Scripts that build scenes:
==*==
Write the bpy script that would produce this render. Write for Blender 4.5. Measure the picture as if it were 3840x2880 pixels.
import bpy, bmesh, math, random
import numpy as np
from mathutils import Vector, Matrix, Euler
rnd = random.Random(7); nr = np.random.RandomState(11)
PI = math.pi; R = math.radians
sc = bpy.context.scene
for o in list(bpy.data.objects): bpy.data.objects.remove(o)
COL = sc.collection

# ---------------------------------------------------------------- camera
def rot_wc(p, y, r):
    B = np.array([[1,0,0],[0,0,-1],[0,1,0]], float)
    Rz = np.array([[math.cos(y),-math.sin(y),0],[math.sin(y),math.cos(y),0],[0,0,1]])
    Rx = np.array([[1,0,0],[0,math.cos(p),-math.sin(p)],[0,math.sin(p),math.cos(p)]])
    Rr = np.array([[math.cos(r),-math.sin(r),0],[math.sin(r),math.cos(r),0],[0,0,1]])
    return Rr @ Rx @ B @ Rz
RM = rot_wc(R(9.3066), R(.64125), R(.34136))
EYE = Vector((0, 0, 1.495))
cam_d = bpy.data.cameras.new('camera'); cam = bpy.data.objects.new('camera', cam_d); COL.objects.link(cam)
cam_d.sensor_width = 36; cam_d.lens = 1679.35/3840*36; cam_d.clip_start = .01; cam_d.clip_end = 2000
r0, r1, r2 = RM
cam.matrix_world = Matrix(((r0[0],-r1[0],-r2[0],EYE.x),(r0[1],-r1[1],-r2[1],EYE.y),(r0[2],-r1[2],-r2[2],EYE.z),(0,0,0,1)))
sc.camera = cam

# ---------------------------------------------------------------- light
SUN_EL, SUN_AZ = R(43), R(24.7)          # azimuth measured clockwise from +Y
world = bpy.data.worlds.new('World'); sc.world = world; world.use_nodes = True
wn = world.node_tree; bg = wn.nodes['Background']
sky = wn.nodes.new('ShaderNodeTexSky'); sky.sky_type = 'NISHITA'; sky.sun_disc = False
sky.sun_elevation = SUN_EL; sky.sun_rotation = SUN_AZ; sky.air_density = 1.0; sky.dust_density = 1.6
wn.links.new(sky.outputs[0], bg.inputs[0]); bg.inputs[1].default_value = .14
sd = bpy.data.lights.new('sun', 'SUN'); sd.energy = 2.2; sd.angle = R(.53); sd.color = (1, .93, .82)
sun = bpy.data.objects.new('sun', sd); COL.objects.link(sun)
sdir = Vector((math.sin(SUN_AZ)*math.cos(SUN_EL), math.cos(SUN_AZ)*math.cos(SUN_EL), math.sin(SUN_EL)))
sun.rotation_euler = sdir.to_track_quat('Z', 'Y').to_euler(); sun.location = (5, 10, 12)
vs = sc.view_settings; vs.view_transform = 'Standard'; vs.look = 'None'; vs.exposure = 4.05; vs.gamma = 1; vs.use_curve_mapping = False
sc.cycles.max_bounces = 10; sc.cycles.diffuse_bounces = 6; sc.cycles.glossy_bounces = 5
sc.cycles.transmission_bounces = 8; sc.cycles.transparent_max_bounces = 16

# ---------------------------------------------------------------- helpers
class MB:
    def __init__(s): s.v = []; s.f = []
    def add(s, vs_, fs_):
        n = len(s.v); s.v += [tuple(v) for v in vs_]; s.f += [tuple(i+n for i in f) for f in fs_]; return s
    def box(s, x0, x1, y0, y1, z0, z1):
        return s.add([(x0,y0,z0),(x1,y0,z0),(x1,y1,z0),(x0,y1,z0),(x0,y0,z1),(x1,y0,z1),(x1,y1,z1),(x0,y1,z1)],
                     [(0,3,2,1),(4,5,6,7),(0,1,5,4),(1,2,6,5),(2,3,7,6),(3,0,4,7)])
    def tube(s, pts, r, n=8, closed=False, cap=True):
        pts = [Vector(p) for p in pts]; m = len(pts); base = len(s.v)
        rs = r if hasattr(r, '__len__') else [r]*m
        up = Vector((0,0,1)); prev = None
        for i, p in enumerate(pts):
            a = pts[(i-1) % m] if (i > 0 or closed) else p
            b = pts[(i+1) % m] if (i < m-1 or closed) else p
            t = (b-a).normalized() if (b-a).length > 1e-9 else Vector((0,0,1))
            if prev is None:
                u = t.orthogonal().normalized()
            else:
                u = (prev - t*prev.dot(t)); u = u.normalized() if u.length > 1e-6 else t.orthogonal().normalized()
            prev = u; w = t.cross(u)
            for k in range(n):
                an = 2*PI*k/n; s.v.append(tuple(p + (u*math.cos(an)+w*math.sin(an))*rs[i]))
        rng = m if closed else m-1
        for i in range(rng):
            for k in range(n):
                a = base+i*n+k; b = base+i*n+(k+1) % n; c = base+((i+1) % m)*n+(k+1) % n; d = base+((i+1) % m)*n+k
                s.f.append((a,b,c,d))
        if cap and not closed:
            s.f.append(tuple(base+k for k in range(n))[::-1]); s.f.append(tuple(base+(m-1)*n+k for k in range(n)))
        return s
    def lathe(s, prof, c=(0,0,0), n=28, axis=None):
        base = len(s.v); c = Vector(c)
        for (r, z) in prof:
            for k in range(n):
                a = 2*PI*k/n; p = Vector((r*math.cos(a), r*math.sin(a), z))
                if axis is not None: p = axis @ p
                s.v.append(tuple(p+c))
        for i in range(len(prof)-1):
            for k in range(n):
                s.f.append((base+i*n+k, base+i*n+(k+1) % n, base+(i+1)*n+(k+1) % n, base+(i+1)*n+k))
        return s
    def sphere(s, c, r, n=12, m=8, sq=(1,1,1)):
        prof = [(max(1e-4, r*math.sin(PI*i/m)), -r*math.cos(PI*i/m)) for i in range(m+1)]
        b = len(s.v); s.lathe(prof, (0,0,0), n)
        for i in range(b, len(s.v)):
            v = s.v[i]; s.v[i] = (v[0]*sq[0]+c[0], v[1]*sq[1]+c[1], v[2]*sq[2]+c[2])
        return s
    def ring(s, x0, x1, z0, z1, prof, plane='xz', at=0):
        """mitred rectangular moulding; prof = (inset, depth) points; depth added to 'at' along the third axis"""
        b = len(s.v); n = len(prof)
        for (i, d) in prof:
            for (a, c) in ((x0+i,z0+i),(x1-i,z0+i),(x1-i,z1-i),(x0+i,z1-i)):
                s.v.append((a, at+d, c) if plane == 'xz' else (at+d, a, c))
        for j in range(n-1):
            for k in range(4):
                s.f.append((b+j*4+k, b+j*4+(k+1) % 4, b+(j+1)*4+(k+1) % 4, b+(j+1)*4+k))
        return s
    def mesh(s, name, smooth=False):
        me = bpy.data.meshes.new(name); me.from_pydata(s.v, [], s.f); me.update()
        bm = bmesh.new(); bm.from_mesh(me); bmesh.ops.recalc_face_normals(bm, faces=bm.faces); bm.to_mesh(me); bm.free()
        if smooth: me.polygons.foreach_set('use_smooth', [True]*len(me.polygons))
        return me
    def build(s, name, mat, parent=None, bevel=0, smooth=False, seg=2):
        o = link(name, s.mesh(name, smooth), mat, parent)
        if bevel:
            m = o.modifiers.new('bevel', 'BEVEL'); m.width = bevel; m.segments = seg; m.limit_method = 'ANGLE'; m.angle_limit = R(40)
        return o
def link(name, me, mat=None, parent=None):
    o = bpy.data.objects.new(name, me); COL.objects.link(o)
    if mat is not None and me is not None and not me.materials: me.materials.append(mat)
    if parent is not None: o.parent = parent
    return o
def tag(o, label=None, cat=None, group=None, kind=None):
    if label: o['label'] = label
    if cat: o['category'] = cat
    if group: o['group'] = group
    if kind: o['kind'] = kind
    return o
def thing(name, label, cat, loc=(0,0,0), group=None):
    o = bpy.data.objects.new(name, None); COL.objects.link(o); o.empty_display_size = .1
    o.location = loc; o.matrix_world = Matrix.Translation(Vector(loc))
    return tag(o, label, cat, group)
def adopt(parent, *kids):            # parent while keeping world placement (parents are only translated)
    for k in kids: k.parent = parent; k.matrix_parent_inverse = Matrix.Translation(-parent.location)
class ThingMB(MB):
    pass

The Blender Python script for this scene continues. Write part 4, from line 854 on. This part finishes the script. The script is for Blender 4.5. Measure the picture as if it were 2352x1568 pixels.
==*==
- **PROMPT**
Copy exactly the lines from the top of the entries through the line with "sc.camera = cam" in it, please, keeping both ends and adding nothing.

- **RESPONSE BELOW**
Write the bpy script that would produce this render. Write for Blender 4.5. Measure the picture as if it were 3840x2880 pixels.
import bpy, bmesh, math, random
import numpy as np
from mathutils import Vector, Matrix, Euler
rnd = random.Random(7); nr = np.random.RandomState(11)
PI = math.pi; R = math.radians
sc = bpy.context.scene
for o in list(bpy.data.objects): bpy.data.objects.remove(o)
COL = sc.collection

# ---------------------------------------------------------------- camera
def rot_wc(p, y, r):
    B = np.array([[1,0,0],[0,0,-1],[0,1,0]], float)
    Rz = np.array([[math.cos(y),-math.sin(y),0],[math.sin(y),math.cos(y),0],[0,0,1]])
    Rx = np.array([[1,0,0],[0,math.cos(p),-math.sin(p)],[0,math.sin(p),math.cos(p)]])
    Rr = np.array([[math.cos(r),-math.sin(r),0],[math.sin(r),math.cos(r),0],[0,0,1]])
    return Rr @ Rx @ B @ Rz
RM = rot_wc(R(9.3066), R(.64125), R(.34136))
EYE = Vector((0, 0, 1.495))
cam_d = bpy.data.cameras.new('camera'); cam = bpy.data.objects.new('camera', cam_d); COL.objects.link(cam)
cam_d.sensor_width = 36; cam_d.lens = 1679.35/3840*36; cam_d.clip_start = .01; cam_d.clip_end = 2000
r0, r1, r2 = RM
cam.matrix_world = Matrix(((r0[0],-r1[0],-r2[0],EYE.x),(r0[1],-r1[1],-r2[1],EYE.y),(r0[2],-r1[2],-r2[2],EYE.z),(0,0,0,1)))
sc.camera = cam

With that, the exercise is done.